## [REQUIREMENT]
Isolate every line in the data with the string "More" and copy it.

## START RECORDS SUPPLIED

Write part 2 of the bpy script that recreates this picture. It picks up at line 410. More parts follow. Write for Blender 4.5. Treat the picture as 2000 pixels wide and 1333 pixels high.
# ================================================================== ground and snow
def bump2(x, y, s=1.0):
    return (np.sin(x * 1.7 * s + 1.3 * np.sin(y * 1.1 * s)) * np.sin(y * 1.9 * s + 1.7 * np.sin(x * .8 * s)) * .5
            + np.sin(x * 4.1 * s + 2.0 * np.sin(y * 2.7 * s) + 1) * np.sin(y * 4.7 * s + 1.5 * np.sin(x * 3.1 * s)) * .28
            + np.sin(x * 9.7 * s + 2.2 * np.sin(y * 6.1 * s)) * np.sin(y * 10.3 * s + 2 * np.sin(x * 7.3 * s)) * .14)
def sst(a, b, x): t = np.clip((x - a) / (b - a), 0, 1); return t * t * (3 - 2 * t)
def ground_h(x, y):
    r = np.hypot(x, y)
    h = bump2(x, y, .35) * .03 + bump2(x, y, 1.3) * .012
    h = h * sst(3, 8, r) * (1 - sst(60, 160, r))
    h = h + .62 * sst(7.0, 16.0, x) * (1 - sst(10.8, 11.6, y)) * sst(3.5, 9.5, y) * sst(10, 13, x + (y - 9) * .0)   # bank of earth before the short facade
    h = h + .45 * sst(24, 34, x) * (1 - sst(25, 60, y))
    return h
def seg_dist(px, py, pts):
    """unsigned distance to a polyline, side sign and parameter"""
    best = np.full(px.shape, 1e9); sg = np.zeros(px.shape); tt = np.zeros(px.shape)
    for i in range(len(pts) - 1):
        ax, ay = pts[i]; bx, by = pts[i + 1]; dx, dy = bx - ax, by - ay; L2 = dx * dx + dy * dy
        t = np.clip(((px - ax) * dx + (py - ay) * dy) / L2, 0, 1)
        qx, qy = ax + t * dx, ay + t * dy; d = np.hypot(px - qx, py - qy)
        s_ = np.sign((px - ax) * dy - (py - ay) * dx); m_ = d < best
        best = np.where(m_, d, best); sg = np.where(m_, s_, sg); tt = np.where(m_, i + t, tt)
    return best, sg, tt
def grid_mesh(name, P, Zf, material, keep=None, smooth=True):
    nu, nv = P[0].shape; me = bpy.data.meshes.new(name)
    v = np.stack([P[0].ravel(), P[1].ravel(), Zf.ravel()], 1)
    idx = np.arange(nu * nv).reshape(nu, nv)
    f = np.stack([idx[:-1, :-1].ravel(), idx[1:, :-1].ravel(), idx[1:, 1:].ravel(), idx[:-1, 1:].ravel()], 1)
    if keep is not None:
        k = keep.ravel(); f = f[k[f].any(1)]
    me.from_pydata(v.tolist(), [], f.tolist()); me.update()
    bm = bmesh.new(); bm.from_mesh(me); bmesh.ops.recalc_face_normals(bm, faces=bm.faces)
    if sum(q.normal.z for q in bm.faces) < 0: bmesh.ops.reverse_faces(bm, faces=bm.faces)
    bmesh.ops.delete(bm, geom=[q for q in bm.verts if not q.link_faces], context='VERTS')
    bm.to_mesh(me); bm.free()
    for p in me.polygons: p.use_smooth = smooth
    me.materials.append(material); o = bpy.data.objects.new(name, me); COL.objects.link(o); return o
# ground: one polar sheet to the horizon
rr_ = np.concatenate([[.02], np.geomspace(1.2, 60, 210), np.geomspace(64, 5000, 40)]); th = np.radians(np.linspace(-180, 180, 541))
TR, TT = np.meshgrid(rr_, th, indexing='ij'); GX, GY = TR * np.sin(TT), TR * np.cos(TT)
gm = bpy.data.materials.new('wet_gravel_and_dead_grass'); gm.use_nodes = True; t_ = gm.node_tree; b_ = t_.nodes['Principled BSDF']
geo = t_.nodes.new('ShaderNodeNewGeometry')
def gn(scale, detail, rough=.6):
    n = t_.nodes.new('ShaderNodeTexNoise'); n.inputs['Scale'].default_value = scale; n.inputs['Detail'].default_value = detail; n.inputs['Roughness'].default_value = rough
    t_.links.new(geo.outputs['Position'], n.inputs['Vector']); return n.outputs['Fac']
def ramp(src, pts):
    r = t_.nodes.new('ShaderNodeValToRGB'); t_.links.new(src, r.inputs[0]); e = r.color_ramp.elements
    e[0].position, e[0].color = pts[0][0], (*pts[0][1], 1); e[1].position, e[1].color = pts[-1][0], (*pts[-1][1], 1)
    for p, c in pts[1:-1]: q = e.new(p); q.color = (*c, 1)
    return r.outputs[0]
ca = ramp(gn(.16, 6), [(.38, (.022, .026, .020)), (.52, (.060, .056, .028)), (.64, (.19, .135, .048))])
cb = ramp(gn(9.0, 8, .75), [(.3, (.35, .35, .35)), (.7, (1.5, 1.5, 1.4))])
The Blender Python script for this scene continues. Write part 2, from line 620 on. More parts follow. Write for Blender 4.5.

## END RECORDS SUPPLIED

## [TASK SOLUTION]
Write part 2 of the bpy script that recreates this picture. It picks up at line 410. More parts follow. Write for Blender 4.5. Treat the picture as 2000 pixels wide and 1333 pixels high.
The Blender Python script for this scene continues. Write part 2, from line 620 on. More parts follow. Write for Blender 4.5.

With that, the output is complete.